Written by Richard Scott
As Bluesfest prepares to celebrate its 35th anniversary, we look back at the history of Byron Bay’s longest-running festival.
Today, the Byron Bay Bluesfest is big, big business.
An annual celebration of blues and roots music, attracting crowds of over 100,000 over five days, Australia’s most awarded music festival has long been responsible for bringing out such legends in the game as James Brown, Bob Dylan, Grace Jones, BB King, R.E.M, Paul Simon and Patti Smith to the Northern Rivers region.
This year, Bluesfest celebrates its 35th birthday with a jam-packed lineup that includes Jimmy Barnes, Tom Jones, Jack Johnson and Elvis Costello playing the Byron Events Farm (formerly the Tyagarah Tea Tree Farm) over the 2024 Easter long weekend.
But flashback to 1990 and the first ever Bluesfest (then the ‘East Coast Blues Festival’) was a somewhat humble affair indoors at, now legendary Byron backpacker haunt, the Arts Factory.
“It was really quite small. It felt like there were far more people there than could fit into the room,” says Dom Turner, whose Australian blues band The Backsliders played the first Bluesfest (and will play this year's too). “I can’t remember the exact number, maybe a thousand [but] it just felt like mayhem it’s impact. But, in many respects, that’s the kind of energy that aligns itself with pub rock in Australia, or southern juke joints in America. You’re up close with the band, it’s hot, it’s sweaty [and] that’s what it was like for those first few years. It was very much like one big juke joint,” says the guitarist and vocalist.
The festival was the brainchild of local promoters Dan Doeppel and husband and wife team Karin and Kevin Oxford off the back of successful gigs at the Arts Factory (then the ‘Piggery’) in the eighties.
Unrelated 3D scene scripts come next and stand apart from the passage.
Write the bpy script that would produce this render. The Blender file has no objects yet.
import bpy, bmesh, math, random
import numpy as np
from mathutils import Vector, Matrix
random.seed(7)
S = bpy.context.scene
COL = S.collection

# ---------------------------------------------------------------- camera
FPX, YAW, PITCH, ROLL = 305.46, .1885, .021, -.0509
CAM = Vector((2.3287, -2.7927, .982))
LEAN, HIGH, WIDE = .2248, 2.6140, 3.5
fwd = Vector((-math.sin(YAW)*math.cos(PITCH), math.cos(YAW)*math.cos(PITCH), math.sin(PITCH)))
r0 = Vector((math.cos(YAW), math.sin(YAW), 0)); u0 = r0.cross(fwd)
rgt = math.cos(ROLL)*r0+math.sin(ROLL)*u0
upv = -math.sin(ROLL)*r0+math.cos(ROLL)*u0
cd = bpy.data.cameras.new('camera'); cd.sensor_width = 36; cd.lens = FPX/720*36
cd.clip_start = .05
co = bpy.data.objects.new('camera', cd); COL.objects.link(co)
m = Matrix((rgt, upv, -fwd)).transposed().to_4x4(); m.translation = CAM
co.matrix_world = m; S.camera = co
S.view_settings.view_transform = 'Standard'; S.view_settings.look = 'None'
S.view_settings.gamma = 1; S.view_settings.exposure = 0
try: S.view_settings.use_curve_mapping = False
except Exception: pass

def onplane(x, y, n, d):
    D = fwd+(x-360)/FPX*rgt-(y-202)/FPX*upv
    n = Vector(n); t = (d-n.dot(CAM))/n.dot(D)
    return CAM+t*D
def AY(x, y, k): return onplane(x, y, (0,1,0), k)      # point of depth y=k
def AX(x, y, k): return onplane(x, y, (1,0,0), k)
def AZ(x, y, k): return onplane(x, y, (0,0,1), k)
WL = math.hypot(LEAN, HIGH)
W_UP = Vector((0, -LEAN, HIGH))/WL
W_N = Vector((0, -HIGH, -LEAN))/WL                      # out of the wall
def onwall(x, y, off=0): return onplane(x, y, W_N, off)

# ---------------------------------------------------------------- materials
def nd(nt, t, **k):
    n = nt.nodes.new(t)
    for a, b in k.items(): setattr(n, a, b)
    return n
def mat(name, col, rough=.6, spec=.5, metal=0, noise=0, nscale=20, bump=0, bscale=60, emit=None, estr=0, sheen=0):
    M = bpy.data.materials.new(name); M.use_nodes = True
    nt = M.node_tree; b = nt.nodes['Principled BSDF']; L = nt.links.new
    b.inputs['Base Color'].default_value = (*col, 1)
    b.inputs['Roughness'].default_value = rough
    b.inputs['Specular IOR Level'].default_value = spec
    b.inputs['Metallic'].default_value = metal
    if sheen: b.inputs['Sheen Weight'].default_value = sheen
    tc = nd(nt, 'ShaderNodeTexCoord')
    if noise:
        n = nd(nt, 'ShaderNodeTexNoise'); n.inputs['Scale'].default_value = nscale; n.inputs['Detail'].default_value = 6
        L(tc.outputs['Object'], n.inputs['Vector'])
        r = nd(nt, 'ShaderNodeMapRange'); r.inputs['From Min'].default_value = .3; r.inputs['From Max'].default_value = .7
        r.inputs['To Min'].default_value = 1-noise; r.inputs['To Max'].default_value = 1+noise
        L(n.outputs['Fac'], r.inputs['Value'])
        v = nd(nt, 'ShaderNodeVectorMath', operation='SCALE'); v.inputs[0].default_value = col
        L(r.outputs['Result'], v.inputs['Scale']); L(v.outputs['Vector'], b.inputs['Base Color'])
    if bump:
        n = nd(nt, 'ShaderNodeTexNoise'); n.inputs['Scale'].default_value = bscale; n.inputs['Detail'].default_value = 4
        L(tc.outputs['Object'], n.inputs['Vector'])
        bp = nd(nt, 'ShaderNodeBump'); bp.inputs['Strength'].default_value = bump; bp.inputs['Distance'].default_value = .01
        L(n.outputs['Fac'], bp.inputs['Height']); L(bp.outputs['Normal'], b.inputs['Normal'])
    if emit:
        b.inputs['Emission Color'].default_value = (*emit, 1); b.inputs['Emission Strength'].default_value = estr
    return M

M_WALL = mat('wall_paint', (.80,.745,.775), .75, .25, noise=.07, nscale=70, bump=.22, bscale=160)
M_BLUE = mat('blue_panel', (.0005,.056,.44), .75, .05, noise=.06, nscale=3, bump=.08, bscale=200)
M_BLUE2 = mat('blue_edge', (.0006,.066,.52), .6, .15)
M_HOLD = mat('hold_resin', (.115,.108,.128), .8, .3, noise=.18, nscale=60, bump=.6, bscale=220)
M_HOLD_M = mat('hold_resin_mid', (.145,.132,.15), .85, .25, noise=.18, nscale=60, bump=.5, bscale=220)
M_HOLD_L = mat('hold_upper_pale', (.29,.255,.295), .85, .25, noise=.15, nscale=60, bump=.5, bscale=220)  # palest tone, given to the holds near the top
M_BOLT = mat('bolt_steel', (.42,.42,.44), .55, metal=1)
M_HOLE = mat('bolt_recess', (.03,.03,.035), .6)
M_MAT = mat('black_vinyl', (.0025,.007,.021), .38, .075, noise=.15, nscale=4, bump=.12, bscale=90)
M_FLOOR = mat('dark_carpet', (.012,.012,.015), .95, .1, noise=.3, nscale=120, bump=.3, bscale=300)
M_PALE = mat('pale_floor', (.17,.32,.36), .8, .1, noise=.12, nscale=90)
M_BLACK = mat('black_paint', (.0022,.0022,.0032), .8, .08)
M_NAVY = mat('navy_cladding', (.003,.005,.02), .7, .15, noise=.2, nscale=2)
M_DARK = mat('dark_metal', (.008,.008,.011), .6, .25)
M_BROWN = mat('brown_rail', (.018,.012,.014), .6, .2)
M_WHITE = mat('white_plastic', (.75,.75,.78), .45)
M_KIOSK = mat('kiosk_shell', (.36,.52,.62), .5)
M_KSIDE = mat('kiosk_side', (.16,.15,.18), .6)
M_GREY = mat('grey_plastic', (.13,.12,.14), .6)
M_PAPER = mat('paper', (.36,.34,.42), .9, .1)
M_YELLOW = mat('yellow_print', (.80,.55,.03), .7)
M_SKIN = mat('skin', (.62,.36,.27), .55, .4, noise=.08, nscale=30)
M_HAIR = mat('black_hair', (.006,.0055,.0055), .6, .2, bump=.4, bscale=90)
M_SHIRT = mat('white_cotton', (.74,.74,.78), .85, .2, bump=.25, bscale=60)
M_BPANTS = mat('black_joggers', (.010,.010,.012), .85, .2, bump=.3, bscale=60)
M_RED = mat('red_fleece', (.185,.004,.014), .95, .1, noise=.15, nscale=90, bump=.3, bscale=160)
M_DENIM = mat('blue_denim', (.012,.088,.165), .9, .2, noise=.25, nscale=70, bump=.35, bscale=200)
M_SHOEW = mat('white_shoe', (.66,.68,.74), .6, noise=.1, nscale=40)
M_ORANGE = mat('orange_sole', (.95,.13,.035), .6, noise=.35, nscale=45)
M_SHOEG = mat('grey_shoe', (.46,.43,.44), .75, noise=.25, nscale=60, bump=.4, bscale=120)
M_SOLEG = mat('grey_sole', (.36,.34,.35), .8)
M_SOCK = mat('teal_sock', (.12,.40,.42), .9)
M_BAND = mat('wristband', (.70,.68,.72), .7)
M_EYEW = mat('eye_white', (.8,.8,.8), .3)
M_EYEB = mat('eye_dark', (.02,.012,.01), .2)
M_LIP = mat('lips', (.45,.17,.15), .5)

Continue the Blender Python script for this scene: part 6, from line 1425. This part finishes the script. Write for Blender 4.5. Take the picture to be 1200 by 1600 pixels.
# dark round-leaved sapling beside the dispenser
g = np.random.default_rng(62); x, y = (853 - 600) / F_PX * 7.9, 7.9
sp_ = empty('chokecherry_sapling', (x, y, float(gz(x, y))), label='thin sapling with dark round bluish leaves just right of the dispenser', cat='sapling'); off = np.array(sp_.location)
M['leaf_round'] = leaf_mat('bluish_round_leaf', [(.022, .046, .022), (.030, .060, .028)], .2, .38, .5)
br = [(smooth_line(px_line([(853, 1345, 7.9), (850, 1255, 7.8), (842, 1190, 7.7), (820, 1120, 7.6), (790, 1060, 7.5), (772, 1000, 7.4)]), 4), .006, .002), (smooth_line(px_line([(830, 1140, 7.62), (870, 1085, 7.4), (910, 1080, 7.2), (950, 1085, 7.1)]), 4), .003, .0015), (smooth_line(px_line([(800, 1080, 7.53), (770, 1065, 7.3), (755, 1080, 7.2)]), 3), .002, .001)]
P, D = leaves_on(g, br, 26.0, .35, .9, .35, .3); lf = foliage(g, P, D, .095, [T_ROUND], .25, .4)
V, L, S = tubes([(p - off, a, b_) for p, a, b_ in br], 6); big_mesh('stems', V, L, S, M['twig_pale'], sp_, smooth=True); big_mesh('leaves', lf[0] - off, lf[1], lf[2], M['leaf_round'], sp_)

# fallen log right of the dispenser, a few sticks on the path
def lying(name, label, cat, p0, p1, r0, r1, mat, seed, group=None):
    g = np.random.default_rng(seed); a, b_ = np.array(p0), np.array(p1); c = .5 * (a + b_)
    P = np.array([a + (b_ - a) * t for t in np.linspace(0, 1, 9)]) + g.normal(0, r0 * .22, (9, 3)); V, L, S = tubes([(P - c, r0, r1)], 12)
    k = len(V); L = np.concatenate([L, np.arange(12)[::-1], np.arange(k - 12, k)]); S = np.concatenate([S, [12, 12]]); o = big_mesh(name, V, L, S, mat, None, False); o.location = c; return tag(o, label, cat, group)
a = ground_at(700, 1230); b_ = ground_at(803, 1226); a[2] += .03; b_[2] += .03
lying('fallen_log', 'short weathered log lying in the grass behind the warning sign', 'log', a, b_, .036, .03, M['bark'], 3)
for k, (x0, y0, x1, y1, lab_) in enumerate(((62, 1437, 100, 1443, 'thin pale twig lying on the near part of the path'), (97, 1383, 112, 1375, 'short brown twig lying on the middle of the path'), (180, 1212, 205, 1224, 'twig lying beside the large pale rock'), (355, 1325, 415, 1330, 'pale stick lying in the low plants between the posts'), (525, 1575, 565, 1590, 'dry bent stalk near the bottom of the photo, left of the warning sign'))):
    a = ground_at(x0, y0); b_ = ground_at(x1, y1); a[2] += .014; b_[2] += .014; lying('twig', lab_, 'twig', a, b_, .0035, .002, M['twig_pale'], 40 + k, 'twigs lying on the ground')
Having purchased the disused slaughterhouse in the seventies for peanuts, Doeppel transformed the piggery into a thriving live music venue that hosted touring international and Australian acts including The Ramones, New Order and Midnight Oil, before morphing into the Arts Factory in the early nineties.
Held indoors over the Easter long weekend in 1990, the inaugural East Coast Blues Festival attracted a modest crowd of 6,000 punters with a lineup of American blues and roots artists, including Charlie Musselwhite, Canned Heat, and Big Jay McNeely, sharing the bill with Aussie acts such as Phil Manning, Dutch Tilders & The Blues Club and The Backsliders.
“What made those early days so great, for me, was the interaction between the American artists and the Australian artists,” says Turner of The Backsliders.
“There was a curiosity from the American [blues] musicians especially, who thought ‘now, what the hell’s going on with these [Australians] playing this style of music?’ It was peculiar because, naturally, it’s coming from outside of the tradition but it made it all the more exciting.”
Back then the area also had a slightly seedier reputation and, under pressure from local residents and licensing police, the festival was forced to leave the Arts factory, relocating up the road to the Belongil Fields campgrounds in 1993.
Bluesfest grew into its new home outdoors – billing itself as “the biggest blues event in the Southern Hemisphere” – before relocating to Red Devil Park in 1997, and finally settling at the Byron Bay Events Farm (on 120 hectares) in 2010. This year’s lineup will see over 200 performances over five days.
So, how has Bluesfest been able to attract such big names for 30+ years?
“Byron is such a beautiful area, and that was part of the appeal for international acts back then,” says Turner.
“I’ve met and had long conversations with [Grammy-winning multi-instrumentalist] Ben Harper who played the earlier festivals and was learning to surf in the daytime. He has a deep connection here. For touring artists, it’s a welcome break from travelling from city to city, it’s such a beautiful town.”
In 1994, current Bluesfest director Peter Noble would come on board. In the years to follow, he would be awarded the Rolling Stone Australia Award for contribution to popular culture (2014) the Medal of the Order of Australia (2016) and the “Keeping the Blues Alive” award from the Blues Foundation (2017). To date, Bluesfest has become Australia’s most decorated festival, including seven wins at the NSW Tourism Awards.
Its founder attributes the festival’s continued success to its hometown.
“It should have been impossible in a small coastal town in northern New South Wales but the secret ingredient was Byron Bay,” Karin Oxford told the Echo.
“It was about the town; it was the place. We’d be driving down the old two-way tarred Pacific Highway with an artist and they’d ask where’s the freeway? We’d get to Byron and they’d go: shit… this is fantastic.”